> **Requirement**
Pull every line of the entries that has the word "pixels".
# start of Data excerpts
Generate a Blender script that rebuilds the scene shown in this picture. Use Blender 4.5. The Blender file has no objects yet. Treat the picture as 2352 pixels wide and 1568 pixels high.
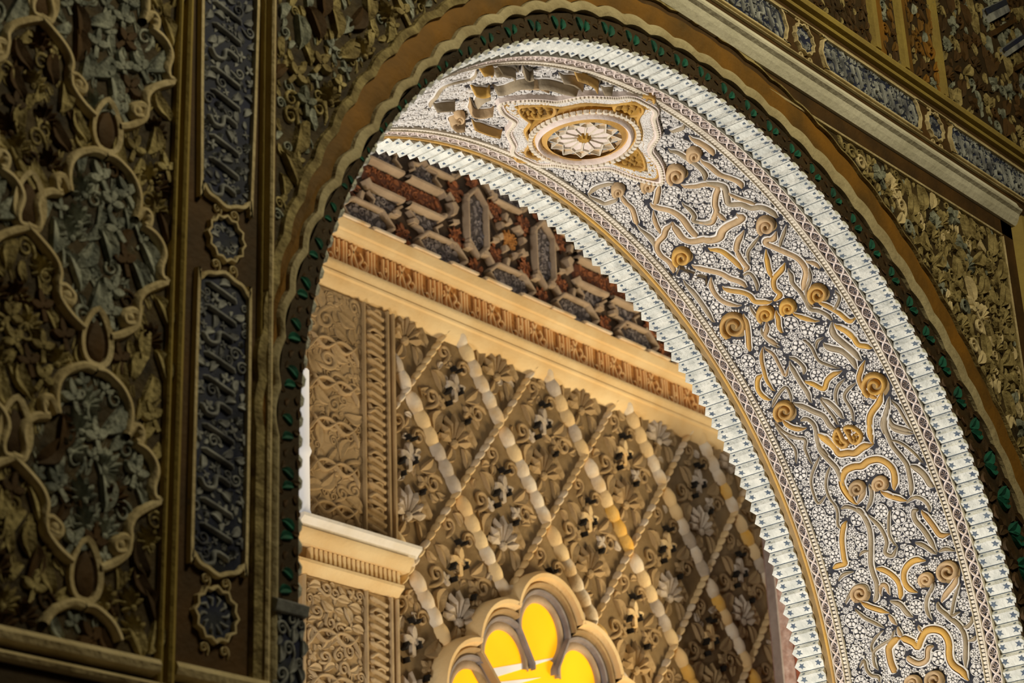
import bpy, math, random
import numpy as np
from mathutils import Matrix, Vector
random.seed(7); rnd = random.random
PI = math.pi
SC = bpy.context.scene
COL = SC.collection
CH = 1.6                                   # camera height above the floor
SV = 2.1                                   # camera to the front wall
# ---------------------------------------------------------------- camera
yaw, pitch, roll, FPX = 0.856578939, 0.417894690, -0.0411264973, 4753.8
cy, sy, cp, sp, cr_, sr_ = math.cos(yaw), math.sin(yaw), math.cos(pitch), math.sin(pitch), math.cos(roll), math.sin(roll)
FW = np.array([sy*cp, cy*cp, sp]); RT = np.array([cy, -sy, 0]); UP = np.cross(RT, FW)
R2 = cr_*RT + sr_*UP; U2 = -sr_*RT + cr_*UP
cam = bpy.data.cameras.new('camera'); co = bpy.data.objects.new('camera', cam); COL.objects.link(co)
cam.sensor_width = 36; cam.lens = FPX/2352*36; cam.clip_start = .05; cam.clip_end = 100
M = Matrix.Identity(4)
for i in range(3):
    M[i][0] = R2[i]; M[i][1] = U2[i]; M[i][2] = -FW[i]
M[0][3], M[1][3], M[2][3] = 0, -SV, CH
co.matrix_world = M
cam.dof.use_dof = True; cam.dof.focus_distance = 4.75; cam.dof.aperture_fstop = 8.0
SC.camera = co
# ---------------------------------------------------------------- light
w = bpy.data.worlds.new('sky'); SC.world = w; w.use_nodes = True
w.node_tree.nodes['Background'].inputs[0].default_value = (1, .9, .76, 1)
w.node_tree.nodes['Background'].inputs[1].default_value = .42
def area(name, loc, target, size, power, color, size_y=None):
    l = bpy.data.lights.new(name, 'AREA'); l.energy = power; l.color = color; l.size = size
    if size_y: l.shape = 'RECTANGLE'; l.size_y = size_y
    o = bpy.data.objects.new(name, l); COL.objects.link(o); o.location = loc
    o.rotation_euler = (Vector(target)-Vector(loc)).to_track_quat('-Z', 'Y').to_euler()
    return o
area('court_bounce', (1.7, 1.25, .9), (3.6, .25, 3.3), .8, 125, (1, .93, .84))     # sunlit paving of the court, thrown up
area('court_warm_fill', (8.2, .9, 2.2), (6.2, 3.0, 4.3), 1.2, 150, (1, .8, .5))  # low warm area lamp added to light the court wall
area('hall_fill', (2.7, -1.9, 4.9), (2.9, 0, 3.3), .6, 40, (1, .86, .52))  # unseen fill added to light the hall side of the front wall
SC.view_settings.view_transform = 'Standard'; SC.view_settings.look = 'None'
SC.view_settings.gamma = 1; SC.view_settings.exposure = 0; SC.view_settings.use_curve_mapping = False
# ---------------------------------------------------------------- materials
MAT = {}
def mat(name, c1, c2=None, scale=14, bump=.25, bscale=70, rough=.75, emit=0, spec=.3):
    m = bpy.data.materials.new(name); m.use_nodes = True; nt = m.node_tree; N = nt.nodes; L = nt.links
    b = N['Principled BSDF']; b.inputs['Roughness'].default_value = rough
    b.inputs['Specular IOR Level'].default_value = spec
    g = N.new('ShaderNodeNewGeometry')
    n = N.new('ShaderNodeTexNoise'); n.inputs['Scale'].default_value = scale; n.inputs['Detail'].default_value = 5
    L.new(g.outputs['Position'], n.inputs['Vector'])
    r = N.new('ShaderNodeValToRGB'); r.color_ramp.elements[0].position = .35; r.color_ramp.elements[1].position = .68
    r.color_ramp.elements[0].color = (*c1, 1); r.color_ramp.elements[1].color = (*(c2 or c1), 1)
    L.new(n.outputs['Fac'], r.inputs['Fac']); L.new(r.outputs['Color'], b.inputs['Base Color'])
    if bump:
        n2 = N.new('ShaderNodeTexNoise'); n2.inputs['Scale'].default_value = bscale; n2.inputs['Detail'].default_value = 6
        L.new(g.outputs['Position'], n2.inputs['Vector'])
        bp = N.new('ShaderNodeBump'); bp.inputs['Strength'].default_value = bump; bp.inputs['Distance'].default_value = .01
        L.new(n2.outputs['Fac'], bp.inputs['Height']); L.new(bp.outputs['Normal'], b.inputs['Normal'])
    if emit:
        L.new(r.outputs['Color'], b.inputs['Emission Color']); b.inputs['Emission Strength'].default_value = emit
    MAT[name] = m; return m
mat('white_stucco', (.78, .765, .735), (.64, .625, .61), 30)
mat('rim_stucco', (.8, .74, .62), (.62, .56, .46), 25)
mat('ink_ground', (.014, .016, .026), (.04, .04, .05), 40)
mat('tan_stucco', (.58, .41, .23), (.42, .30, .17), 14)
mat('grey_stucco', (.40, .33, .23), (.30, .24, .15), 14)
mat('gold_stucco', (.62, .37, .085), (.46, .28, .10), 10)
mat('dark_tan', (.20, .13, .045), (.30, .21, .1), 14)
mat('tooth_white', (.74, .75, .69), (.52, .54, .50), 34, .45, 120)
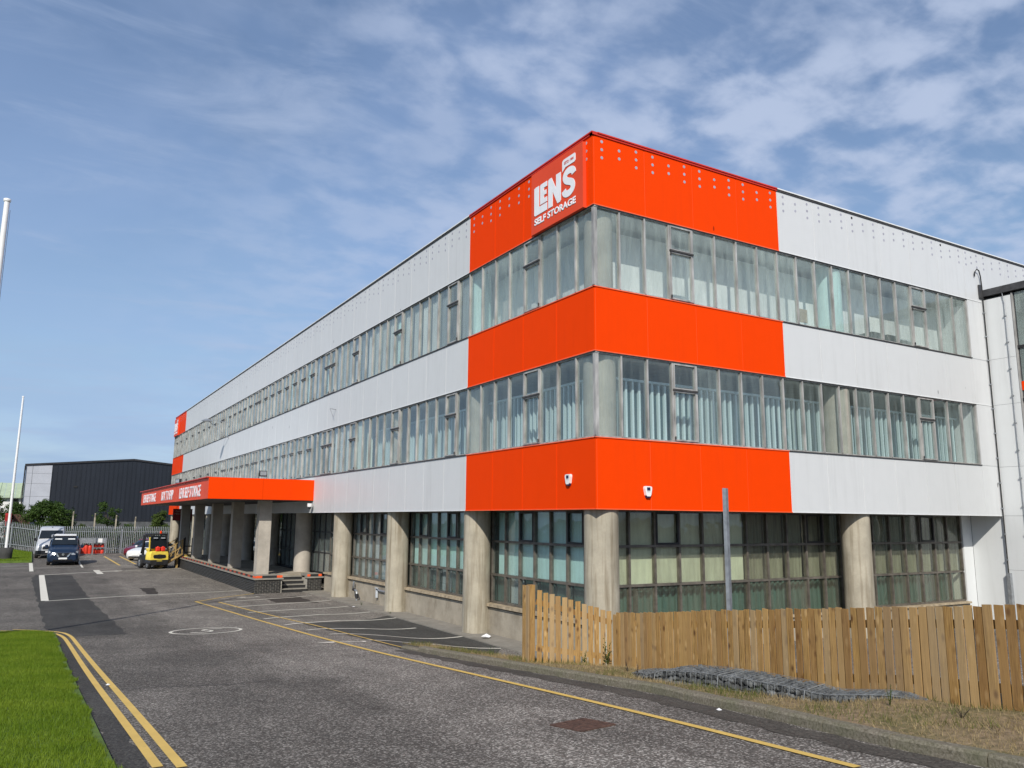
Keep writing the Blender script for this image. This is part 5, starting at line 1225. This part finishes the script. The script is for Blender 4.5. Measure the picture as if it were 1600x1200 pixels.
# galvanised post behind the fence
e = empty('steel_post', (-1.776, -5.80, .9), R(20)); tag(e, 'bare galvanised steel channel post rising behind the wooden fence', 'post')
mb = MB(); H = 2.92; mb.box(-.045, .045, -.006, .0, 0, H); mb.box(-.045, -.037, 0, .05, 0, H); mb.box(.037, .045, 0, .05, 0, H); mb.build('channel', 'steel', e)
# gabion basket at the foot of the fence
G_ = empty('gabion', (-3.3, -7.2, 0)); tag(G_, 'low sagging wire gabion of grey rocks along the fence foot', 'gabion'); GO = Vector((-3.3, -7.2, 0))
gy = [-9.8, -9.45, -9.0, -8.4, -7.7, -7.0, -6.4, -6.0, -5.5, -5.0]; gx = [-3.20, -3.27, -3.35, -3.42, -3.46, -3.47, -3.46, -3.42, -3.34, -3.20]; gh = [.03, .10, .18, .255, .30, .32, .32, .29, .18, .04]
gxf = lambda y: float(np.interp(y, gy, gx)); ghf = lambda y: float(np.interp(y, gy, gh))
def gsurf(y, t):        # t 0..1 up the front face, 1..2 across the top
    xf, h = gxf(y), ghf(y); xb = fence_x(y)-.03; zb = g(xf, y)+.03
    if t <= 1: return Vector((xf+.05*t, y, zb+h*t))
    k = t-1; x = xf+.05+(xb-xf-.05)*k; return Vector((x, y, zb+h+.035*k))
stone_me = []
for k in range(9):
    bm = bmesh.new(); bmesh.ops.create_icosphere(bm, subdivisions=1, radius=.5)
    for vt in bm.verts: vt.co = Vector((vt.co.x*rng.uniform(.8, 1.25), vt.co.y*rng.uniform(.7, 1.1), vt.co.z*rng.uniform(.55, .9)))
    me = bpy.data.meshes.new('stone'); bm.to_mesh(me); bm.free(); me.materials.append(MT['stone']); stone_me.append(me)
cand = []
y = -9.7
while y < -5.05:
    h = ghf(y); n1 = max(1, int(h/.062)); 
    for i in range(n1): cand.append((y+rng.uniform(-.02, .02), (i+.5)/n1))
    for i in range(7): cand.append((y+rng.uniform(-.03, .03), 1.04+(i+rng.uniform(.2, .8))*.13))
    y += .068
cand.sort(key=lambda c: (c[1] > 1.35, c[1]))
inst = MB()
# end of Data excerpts
# start of Data excerpts
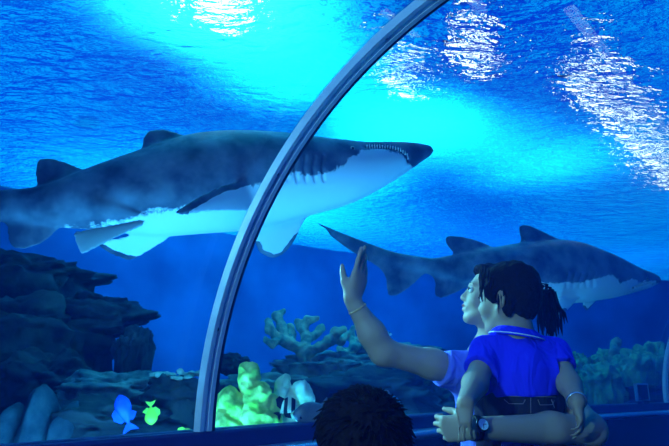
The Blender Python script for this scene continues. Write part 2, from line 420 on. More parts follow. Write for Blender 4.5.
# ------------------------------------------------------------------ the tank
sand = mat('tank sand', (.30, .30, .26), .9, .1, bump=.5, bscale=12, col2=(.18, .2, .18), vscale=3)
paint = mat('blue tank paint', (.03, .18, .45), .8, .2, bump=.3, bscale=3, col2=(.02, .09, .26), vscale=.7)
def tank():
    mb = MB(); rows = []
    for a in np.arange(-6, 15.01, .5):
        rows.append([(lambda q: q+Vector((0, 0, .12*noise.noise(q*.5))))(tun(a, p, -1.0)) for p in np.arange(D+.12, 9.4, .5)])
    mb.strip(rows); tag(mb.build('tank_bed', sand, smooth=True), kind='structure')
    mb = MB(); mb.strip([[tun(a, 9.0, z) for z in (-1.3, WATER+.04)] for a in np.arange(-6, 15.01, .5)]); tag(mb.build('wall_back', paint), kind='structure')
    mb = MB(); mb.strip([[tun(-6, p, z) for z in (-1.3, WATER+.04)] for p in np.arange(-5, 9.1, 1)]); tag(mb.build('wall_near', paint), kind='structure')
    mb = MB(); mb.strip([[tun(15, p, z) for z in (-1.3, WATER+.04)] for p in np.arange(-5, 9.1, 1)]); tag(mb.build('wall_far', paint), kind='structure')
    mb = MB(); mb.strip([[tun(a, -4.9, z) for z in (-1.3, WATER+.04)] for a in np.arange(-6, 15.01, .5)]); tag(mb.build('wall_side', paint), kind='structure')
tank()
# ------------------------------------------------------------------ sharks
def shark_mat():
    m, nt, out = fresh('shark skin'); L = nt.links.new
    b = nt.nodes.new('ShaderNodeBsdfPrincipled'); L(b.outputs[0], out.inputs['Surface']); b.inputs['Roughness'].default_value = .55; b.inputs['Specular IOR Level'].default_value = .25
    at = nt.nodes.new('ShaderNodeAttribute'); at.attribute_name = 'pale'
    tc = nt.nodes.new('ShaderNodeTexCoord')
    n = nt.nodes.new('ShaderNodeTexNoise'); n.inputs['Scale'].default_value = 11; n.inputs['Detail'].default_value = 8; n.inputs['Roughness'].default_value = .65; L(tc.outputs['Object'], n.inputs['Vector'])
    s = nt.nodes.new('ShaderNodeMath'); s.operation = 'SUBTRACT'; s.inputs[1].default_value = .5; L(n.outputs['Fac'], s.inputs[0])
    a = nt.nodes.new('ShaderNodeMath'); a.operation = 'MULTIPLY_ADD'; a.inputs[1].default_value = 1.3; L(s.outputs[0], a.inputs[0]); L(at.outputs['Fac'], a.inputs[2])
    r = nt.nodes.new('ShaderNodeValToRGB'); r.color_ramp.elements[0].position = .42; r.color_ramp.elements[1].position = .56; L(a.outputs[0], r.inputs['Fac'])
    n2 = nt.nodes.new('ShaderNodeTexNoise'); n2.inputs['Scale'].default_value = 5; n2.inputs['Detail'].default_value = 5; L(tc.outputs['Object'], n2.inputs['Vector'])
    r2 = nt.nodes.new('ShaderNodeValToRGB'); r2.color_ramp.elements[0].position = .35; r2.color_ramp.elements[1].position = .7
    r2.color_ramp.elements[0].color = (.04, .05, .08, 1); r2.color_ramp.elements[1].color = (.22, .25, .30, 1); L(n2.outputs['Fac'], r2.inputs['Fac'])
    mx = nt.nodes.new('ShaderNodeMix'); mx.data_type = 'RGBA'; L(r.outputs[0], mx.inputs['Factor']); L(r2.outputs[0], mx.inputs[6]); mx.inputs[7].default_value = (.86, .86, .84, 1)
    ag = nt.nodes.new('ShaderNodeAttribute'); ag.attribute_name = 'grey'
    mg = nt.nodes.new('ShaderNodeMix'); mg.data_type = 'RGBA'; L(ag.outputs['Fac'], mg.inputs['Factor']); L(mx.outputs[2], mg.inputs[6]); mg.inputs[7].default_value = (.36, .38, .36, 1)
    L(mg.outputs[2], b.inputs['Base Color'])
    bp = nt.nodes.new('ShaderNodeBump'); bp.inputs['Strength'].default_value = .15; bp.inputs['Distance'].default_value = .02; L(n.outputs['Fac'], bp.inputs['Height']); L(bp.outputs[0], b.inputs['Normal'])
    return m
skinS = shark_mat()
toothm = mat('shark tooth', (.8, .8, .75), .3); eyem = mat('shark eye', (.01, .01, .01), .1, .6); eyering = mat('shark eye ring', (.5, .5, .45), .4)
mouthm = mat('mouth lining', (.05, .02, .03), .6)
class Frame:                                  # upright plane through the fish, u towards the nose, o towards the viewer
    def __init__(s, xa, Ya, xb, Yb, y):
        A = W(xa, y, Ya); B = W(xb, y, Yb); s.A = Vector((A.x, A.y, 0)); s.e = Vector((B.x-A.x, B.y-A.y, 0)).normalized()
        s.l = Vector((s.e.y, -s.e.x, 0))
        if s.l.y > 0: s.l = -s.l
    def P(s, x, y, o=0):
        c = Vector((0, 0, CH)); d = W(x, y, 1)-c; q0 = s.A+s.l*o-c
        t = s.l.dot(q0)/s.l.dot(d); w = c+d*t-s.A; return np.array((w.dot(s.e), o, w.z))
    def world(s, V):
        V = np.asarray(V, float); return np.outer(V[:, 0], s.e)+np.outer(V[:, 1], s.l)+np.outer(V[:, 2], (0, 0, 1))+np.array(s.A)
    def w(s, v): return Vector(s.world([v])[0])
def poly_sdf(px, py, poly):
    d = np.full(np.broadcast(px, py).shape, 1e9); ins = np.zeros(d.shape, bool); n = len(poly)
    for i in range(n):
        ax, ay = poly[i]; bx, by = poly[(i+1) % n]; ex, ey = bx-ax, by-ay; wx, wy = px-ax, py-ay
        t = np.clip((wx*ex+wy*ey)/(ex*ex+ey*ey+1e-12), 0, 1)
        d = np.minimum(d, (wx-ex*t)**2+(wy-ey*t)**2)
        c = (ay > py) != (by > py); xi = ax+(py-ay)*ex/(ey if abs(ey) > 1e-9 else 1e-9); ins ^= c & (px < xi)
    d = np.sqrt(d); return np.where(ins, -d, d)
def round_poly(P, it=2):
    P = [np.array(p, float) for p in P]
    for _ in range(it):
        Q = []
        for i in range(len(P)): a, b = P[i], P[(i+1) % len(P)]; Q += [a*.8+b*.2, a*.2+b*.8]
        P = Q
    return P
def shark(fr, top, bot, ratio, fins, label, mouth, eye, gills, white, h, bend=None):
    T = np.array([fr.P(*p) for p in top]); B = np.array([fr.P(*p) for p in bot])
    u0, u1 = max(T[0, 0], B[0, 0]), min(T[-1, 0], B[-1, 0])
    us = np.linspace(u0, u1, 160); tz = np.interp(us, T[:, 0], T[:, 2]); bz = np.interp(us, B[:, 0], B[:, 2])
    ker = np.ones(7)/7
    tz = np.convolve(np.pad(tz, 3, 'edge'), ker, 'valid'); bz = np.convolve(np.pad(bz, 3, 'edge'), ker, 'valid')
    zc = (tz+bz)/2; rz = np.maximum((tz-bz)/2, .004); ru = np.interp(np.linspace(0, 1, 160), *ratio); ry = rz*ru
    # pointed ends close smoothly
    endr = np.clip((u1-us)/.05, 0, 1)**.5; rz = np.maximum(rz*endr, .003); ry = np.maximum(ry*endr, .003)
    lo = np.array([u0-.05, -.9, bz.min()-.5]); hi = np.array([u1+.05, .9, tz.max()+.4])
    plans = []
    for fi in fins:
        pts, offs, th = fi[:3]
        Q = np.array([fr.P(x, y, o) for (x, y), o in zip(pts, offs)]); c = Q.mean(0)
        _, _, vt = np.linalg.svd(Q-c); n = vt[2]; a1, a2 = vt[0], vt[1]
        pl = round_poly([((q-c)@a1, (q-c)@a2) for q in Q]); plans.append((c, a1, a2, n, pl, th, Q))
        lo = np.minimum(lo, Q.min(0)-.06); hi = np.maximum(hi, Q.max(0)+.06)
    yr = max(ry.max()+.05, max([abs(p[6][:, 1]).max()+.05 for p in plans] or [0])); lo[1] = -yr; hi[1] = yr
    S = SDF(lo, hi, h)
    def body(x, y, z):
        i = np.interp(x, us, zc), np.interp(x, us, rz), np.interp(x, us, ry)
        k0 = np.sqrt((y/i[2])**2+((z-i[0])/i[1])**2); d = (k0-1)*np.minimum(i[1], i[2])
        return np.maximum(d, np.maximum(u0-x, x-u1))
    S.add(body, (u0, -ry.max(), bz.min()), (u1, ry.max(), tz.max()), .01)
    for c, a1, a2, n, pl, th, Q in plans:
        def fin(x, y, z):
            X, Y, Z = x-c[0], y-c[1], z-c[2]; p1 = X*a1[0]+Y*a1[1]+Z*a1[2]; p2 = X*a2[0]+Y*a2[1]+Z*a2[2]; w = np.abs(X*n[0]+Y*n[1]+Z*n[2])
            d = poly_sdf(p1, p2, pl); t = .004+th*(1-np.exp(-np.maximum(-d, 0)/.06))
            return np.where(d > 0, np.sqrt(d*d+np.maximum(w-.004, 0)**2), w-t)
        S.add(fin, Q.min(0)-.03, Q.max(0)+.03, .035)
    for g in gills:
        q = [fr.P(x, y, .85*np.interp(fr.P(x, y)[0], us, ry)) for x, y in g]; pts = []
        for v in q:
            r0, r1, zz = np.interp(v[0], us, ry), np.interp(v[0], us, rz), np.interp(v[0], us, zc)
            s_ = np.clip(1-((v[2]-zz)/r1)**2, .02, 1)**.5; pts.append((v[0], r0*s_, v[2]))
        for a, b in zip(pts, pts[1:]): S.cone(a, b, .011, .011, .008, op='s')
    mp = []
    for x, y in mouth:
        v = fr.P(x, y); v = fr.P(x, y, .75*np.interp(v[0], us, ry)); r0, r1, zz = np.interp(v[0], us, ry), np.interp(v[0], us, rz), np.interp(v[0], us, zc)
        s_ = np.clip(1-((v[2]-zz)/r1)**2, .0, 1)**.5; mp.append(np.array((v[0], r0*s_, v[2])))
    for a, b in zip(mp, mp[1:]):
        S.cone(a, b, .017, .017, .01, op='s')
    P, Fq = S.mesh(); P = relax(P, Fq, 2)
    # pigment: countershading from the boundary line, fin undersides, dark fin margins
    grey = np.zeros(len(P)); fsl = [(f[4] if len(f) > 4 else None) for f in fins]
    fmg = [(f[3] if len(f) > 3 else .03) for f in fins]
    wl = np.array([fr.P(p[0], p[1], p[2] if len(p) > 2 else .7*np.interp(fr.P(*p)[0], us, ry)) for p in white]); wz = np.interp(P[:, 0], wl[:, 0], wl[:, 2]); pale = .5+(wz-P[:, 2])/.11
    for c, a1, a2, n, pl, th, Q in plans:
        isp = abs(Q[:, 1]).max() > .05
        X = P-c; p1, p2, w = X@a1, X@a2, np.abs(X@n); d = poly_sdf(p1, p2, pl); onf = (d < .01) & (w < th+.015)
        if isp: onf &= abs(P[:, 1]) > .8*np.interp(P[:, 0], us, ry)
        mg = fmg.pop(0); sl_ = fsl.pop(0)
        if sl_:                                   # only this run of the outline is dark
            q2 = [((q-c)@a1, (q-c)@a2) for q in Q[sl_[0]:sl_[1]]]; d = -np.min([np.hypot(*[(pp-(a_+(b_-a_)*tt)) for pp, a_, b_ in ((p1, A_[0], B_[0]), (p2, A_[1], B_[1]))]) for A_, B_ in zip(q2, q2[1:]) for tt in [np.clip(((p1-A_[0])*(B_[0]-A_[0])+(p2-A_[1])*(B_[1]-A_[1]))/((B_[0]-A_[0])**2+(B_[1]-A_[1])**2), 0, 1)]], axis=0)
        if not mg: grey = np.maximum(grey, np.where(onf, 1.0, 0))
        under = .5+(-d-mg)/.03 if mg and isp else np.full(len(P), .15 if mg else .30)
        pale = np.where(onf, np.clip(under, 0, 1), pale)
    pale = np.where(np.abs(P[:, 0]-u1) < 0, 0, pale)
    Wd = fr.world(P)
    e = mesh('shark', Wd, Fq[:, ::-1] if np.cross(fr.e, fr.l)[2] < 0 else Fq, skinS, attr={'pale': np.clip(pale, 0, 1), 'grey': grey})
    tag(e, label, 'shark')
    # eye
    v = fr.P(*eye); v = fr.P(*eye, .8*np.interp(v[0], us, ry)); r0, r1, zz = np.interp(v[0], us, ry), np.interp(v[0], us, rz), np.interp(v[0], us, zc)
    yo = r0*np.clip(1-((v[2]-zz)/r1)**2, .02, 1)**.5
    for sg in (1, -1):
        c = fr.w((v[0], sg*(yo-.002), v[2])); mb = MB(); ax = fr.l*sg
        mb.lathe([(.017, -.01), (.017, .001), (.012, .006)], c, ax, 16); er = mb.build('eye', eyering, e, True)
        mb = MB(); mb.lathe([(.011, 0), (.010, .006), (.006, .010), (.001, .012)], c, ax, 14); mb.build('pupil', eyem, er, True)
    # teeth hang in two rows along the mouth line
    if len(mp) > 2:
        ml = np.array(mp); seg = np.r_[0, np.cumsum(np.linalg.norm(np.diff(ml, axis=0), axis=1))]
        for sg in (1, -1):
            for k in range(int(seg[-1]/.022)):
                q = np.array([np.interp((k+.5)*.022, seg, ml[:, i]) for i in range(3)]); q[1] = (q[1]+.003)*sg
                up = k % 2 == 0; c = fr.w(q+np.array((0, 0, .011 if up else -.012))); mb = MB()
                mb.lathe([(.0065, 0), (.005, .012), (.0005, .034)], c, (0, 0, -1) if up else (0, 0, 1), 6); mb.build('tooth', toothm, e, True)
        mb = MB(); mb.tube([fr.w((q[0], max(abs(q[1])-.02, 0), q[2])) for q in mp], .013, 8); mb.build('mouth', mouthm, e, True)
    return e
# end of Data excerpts
> **Exercise answer**
Generate a Blender script that rebuilds the scene shown in this picture. Use Blender 4.5. The Blender file has no objects yet. Treat the picture as 2352 pixels wide and 1568 pixels high.
Keep writing the Blender script for this image. This is part 5, starting at line 1225. This part finishes the script. The script is for Blender 4.5. Measure the picture as if it were 1600x1200 pixels.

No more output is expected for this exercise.